Thursday, May 31, 2007

The Postmodern Paradox

Blogger Russell Cole is in despair over the continued success of Biblical Fundamentalism and blames his postmodern world-view for his complacency:

However, under the influence of the last 6 years of consistently unsuccessful domestic and foreign policies, emanating from a regime that fancies itself as faithed-based, with a President who obviously has no concern for pending environmental turmoil, who, after all, claims that evolutionary theory has yet to acquire empirical substantiation, I am beginning to question my questioning of reality.

My response, which I posted in his comments section, is that we need to remember that Fundamentalism is religion’s panicked response to Postmodern skepticism and our ability to understand the Bible as one myth among many. Religion at its worst is monolithic and totalitarian. Science at its best is skeptical and open-minded. The important thing to keep in mind is that being tolerant of other views does not mean you have to remain passive when those views are harmful, antagonistic, or just plain wrong.

I look forward to the day when postmodernism and science realize that they share the same approach to understanding and investigating the world. They only became enemies when some post-modernists began to see monolithic and totalitarian tendencies in scientific discourse. That is to say, when a description of the way the world is, becomes a description of the way the world ought to be. When genuine science like evolutionary theory becomes a pseudo science like the "Social Darwinism". When the science that leads to our understanding of the earth's climate becomes the political football of the Global Warming debate.

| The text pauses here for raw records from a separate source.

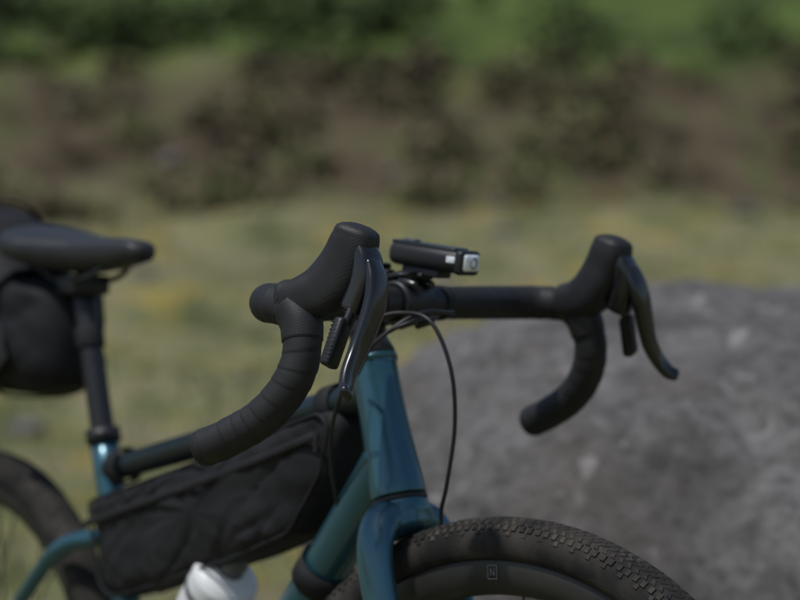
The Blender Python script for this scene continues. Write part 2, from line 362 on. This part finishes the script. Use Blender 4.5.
# ------------------------------------------------------------ bike light
light=empty('bicycle_light')
LP=B+Vector((0.022,0.012,0.043)); lr=Matrix.Rotation(math.radians(8),4,'Y')
def lb(name,c,s,mat,bev): box(name,LP+(lr@Vector(c)),s,mat,light,lr,bev,MC)
lb('body',(0,0,0),(0.086,0.031,0.022),M['satin'],0.008)
lb('top_cover',(-0.003,0,0.0110),(0.076,0.023,0.004),M['gloss'],0.0018)
lb('bezel',(0.0420,0,0.0),(0.010,0.031,0.0235),M['satin'],0.0042)
lb('lens',(0.0460,0,0.0005),(0.006,0.024,0.0160),M['lens'],0.0028)
c0=LP+lr@Vector((0.0490,0.001,0.0005))
lathe('reflector',[(0.0052,0),(0.0056,0.0008),(0.0048,0.0008),(0.0036,0.0001)],c0,lr@Vector((1,0,0)),M['steel'],light,24,MC)
lb('switch',(-0.025,0,0.0136),(0.014,0.010,0.003),M['grey'],0.001)
lb('side_lens',(0.034,-0.0152,0.002),(0.010,0.0016,0.006),M['lens'],0.0006)
lb('rail',(-0.004,0,-0.0140),(0.044,0.022,0.008),M['satin'],0.002)
sweep('mount_arm',[LP+Vector((-0.005,0,-0.017)),LP+Vector((-0.022,-0.002,-0.022)),LP+Vector((-0.024,-0.004,-0.034))],[(0.012,0.005),(0.011,0.006),(0.010,0.008)],M['satin'],light,20,6,mw=MC,ref=(0,1,0))
sweep('mount_clamp',[B+Vector((-0.018,0.0,0.023)),B+Vector((0.004,0,0.0265)),B+Vector((0.012,0,0.026))],[(0.016,0.005),(0.018,0.005),(0.014,0.004)],M['satin'],cock,20,4,mw=MC)
box('computer_mount',B+Vector((-0.034,-0.014,0.035)),(0.034,0.032,0.007),M['gloss'],cock,bev=0.003,mw=MC)
box('computer_mount_arm',B+Vector((-0.022,-0.006,0.028)),(0.020,0.012,0.008),M['satin'],cock,bev=0.002,mw=MC)

# ------------------------------------------------------------ saddle
sad=empty_child('saddle',bike)
verts=[];faces=[];NX=40;NS=28
x0,x1=0.085,0.368
for i in range(NX+1):
    t=i/NX; x=x0+(x1-x0)*t
    hw=np.interp(t,[0,0.04,0.12,0.25,0.4,0.55,0.75,0.92,0.98,1],[0.03,0.052,0.068,0.070,0.055,0.038,0.026,0.021,0.015,0.002])
    zt=np.interp(t,[0,0.1,0.3,0.55,0.8,0.95,1],[0.992,0.993,0.984,0.975,0.972,0.968,0.960])
    dp=np.interp(t,[0,0.1,0.4,0.8,0.97,1],[0.014,0.046,0.048,0.036,0.024,0.006])
    for j in range(NS):
        a=2*math.pi*j/NS; ca,sa=math.cos(a),math.sin(a)
        s=(abs(ca)**2.6+abs(sa)**2.6)**(-1/2.6)
        yy=ca*s*hw; zz=sa*s
        z=zt-dp*0.35+(zz*dp*0.35 if zz>0 else zz*dp*0.65) - 0.10*(abs(yy)**1.5)*(1 if zz>0 else .3) - 0.9*yy*yy*(1-t)
        verts.append((x,yy,z))
for i in range(NX):
    for j in range(NS):
        faces.append((i*NS+j,i*NS+(j+1)%NS,(i+1)*NS+(j+1)%NS,(i+1)*NS+j))
faces.append(tuple(range(NS))); faces.append(tuple(NX*NS+j for j in range(NS)))
mesh_obj('saddle_shell',verts,faces,M['saddle'],sad)
for s in (-1,1):
    sweep('saddle_rail',[Vector((0.320,s*0.008,0.955)),Vector((0.285,s*0.018,0.934)),Vector((0.24,s*0.022,0.924)),Vector((0.18,s*0.022,0.926)),Vector((0.12,s*0.032,0.955))],0.0036,M['satin'],sad,12,8)
box('post_clamp',Vector((0.213,0,0.918)),(0.042,0.052,0.024),M['satin'],sad,bev=0.005)

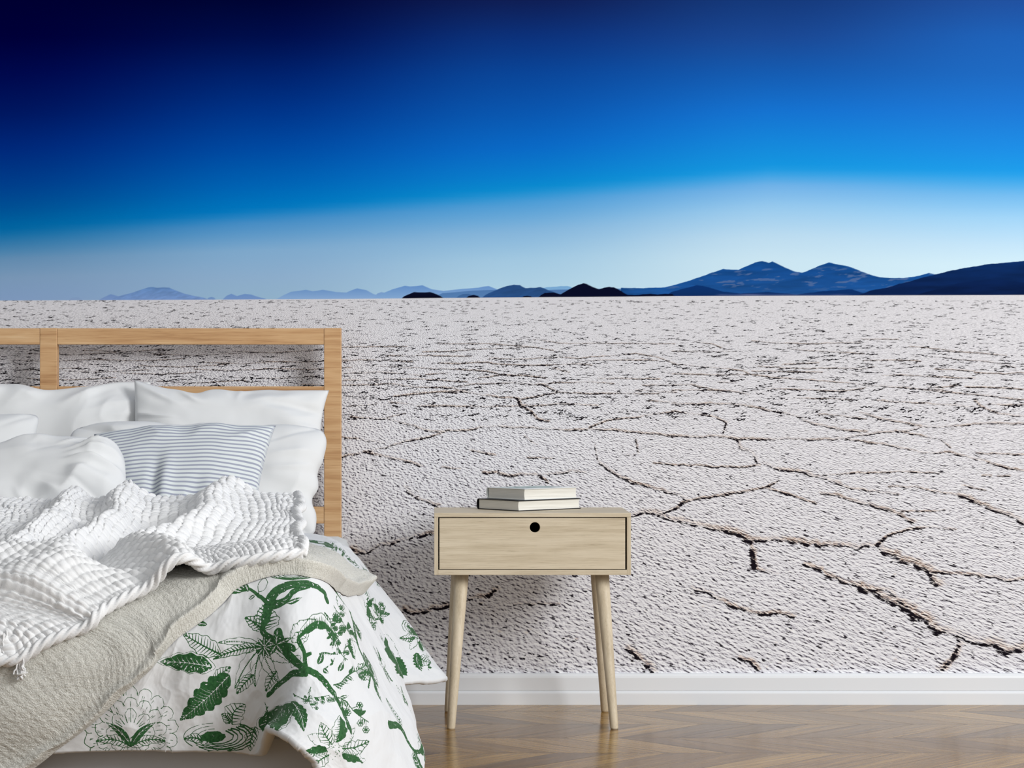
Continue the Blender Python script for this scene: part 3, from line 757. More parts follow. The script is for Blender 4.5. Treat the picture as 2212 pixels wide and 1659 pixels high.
def uv_at(px, py, off=0.0):
    """sheet coordinates under a photo pixel (nearest layer in front)"""
    if off:
        q = SHEET + SHEETN * off; dd = q[..., 1] + DW
        X, Y = VX + q[..., 0] * F / dd, VY - (q[..., 2] - H) * F / dd
    else: X, Y, dd = SPX, SPY, _dep
    r2 = (X - px) ** 2 + (Y - py) ** 2
    r2 = np.where(_tm[:, None], r2, r2 + (0 if off else 1e9))
    best = r2.min()
    c = np.where(r2 <= best + 30, r2 * .02 + dd * 50, 1e18)
    j, i = np.unravel_index(np.argmin(c), c.shape)
    # refine linearly around the hit
    if 0 < i < X.shape[1] - 1 and 0 < j < X.shape[0] - 1:
        A = np.array([[X[j, i + 1] - X[j, i - 1], X[j + 1, i] - X[j - 1, i]], [Y[j, i + 1] - Y[j, i - 1], Y[j + 1, i] - Y[j - 1, i]]]) / 2
        try:
            w = np.linalg.solve(A, np.array([px - X[j, i], py - Y[j, i]]))
            w = np.clip(w, -1.5, 1.5)
        except np.linalg.LinAlgError: w = (0, 0)
        return _cs[i] + w[0] * .006, _ct[j] + w[1] * .006
    return _cs[i], _ct[j]


def sheet_sample(s, t):
    """bilinear position and normal of the coarse sheet at 2-D arrays s, t"""
    fi = np.clip((s - _cs[0]) / .006, 0, len(_cs) - 1.001); fj = np.clip((t - _ct[0]) / .006, 0, len(_ct) - 1.001)
    i = fi.astype(int); j = fj.astype(int); a = (fi - i)[..., None]; b = (fj - j)[..., None]
    out = []
    for A in (SHEET, SHEETN):
        out.append((A[j, i] * (1 - a) + A[j, i + 1] * a) * (1 - b) + (A[j + 1, i] * (1 - a) + A[j + 1, i + 1] * a) * b)
    out[1] /= np.linalg.norm(out[1], axis=-1, keepdims=True)
    return out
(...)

I think the scientific community has actually been very responsive to the substance of the critique though they have rejected the gotcha tone. For instance Evolutionary Psychology, a science that is just begging to be mis-used, is very careful to distinguish between is and ought when it attempts to explain certain aspects of human behavior like violent behavior and gender roles. By and large scientists today resist the temptation to turn a set of scientific facts into a dogmatic set of truths.

The real problem is this word "truth". To most people it means the opposite of false, a fact that is not in error. For instance, you can say with great certainty that John is 6'2'' tall. That's true. Not even Baudrillard would dispute that statement. But if you say John's height is "manly", well now you've opened up a cultural can of worms. If you say John's height makes him inferior to others, the veracity of that statement will be based on the height-bias of your culture (one would hope that you're a scout for the NBA looking for the next great big man, and not some sort of crazy person).

Most of science deals with the former kind of truth, religion with the latter. Postmodernism, to me, is an attempt to describe the tension between these two views.